When one company acquires another company in the same sector, two things often occur. One is that the combined value of the two companies often rises, which is seen as an acquisition premium. The other thing that occurs is that policymakers review the proposed acquisition to see whether the desire to merge these two companies is coming from reduced competition or from efficiency benefits. EconoSpeak’s Michael Perelman treats us to a discussion of some research from Elijah Brewer III and Julapa Jagtiani that offers a third possibility:

These researchers, Elijah Brewer III and Julapa Jagtiani, combed through 13 years of banking merger data to establish whether banks were willing to pay extra premiums to attain TBTF status, which they concluded was around $100 billion in assets. Indeed, the researchers found that premiums shot up when a bank did a deal that vaulted it over the $100 billion asset threshold. Overall, the nine banks that did such deals paid an additional $14 billion to $16.5 billion to get to that gold-plated TBTF status. “It’s more than Too Big To Fail. It includes all the benefits of being so big and powerful. These may not just be benefits from being bailed out, but being able to talk to the White House and Congress,” Ms. Jagtiani said in an interview. “There is a lot of subsidy provided to really large banks,” she added, noting that the study was the opinion of the authors and not the Federal Reserve. “It seems like we may be encouraging misallocation of resources.” She did caution that “at the Federal
Reserve, we don’t have a list of Too Big To Fail banks.”
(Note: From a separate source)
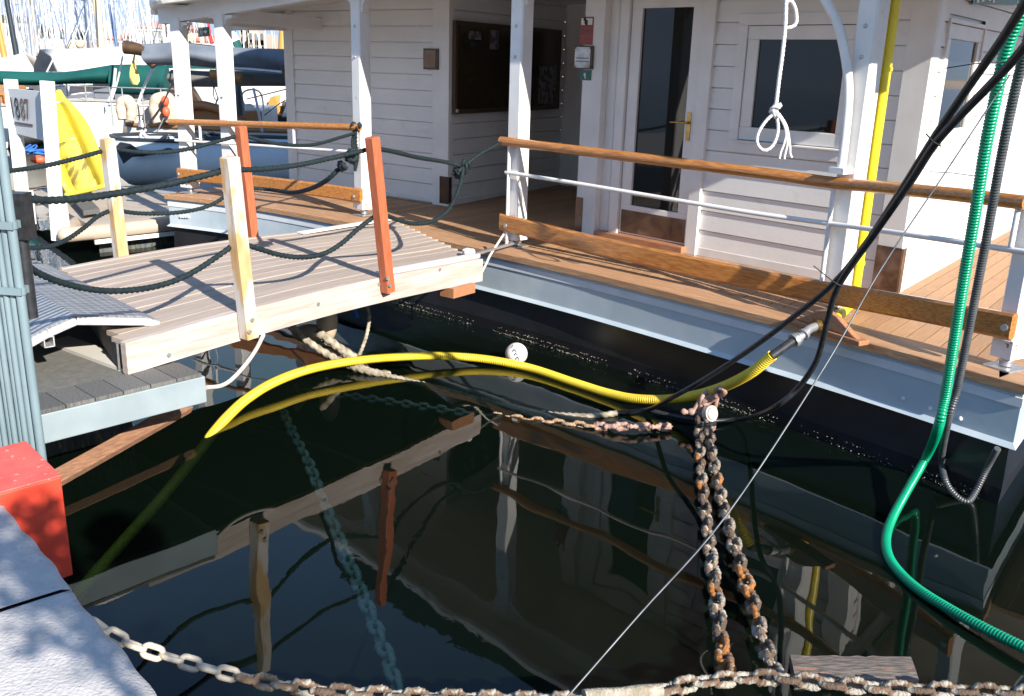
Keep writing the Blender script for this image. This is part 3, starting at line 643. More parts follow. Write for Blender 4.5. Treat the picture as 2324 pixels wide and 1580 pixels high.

Whether it is s policymakers deeming large banks to too big to fail or it’s giving large banks subsidies, the authors may be onto something that policymakers should rethink.

Update: AB reader Eleanor wondered if we were still enforcing the anti-trust laws. My short answer is yes with a longer discussion to be found here. Of course – some idiots like Donald Luskin worry that we are too vigorous in enforcing our anti-trust laws such as this rant. While I did not explicitly state this 26 months ago, Luskin’s rant was perhaps the most clear example of why he deserves the title Stupidest Man Alive.